*Given request*
Output the lines that follow exactly as they are.

[Start]

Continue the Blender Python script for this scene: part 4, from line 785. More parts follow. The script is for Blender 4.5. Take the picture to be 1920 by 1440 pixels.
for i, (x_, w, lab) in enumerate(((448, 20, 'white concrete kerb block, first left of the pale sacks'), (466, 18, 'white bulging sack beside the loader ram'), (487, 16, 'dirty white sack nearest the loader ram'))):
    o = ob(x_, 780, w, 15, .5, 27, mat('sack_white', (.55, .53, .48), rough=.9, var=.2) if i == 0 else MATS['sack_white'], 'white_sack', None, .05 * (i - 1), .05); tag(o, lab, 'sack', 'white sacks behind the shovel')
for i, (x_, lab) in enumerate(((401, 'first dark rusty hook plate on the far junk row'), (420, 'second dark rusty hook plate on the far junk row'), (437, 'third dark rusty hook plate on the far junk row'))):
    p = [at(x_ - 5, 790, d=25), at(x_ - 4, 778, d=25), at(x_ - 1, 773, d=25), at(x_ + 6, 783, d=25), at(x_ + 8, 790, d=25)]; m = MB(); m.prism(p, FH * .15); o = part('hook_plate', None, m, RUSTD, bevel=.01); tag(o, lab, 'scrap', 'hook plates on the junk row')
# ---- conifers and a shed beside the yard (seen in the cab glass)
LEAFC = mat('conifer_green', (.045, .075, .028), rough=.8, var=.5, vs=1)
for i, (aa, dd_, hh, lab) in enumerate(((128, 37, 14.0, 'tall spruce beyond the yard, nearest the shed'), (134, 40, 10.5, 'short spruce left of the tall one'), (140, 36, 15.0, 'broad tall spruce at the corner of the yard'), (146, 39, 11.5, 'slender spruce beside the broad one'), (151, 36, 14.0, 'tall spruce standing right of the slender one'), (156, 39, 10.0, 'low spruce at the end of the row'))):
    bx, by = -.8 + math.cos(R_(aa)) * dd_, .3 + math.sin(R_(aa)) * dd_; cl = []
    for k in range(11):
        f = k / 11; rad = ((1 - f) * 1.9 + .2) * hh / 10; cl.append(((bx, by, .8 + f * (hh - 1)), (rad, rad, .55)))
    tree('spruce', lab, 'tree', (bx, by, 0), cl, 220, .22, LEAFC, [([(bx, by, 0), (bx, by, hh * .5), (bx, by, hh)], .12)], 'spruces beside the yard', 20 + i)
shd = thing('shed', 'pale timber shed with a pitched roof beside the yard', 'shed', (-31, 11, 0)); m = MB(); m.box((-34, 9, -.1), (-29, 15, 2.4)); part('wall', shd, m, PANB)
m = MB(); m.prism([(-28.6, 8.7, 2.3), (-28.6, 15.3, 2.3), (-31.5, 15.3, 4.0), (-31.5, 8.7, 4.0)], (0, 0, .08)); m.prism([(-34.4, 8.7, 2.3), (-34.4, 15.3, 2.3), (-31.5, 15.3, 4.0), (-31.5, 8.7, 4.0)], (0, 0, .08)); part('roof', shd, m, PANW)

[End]

*Reply to the exercise*
Continue the Blender Python script for this scene: part 4, from line 785. More parts follow. The script is for Blender 4.5. Take the picture to be 1920 by 1440 pixels.
for i, (x_, w, lab) in enumerate(((448, 20, 'white concrete kerb block, first left of the pale sacks'), (466, 18, 'white bulging sack beside the loader ram'), (487, 16, 'dirty white sack nearest the loader ram'))):
    o = ob(x_, 780, w, 15, .5, 27, mat('sack_white', (.55, .53, .48), rough=.9, var=.2) if i == 0 else MATS['sack_white'], 'white_sack', None, .05 * (i - 1), .05); tag(o, lab, 'sack', 'white sacks behind the shovel')
for i, (x_, lab) in enumerate(((401, 'first dark rusty hook plate on the far junk row'), (420, 'second dark rusty hook plate on the far junk row'), (437, 'third dark rusty hook plate on the far junk row'))):
    p = [at(x_ - 5, 790, d=25), at(x_ - 4, 778, d=25), at(x_ - 1, 773, d=25), at(x_ + 6, 783, d=25), at(x_ + 8, 790, d=25)]; m = MB(); m.prism(p, FH * .15); o = part('hook_plate', None, m, RUSTD, bevel=.01); tag(o, lab, 'scrap', 'hook plates on the junk row')
# ---- conifers and a shed beside the yard (seen in the cab glass)
LEAFC = mat('conifer_green', (.045, .075, .028), rough=.8, var=.5, vs=1)
for i, (aa, dd_, hh, lab) in enumerate(((128, 37, 14.0, 'tall spruce beyond the yard, nearest the shed'), (134, 40, 10.5, 'short spruce left of the tall one'), (140, 36, 15.0, 'broad tall spruce at the corner of the yard'), (146, 39, 11.5, 'slender spruce beside the broad one'), (151, 36, 14.0, 'tall spruce standing right of the slender one'), (156, 39, 10.0, 'low spruce at the end of the row'))):
    bx, by = -.8 + math.cos(R_(aa)) * dd_, .3 + math.sin(R_(aa)) * dd_; cl = []
    for k in range(11):
        f = k / 11; rad = ((1 - f) * 1.9 + .2) * hh / 10; cl.append(((bx, by, .8 + f * (hh - 1)), (rad, rad, .55)))
    tree('spruce', lab, 'tree', (bx, by, 0), cl, 220, .22, LEAFC, [([(bx, by, 0), (bx, by, hh * .5), (bx, by, hh)], .12)], 'spruces beside the yard', 20 + i)
shd = thing('shed', 'pale timber shed with a pitched roof beside the yard', 'shed', (-31, 11, 0)); m = MB(); m.box((-34, 9, -.1), (-29, 15, 2.4)); part('wall', shd, m, PANB)
m = MB(); m.prism([(-28.6, 8.7, 2.3), (-28.6, 15.3, 2.3), (-31.5, 15.3, 4.0), (-31.5, 8.7, 4.0)], (0, 0, .08)); m.prism([(-34.4, 8.7, 2.3), (-34.4, 15.3, 2.3), (-31.5, 15.3, 4.0), (-31.5, 8.7, 4.0)], (0, 0, .08)); part('roof', shd, m, PANW)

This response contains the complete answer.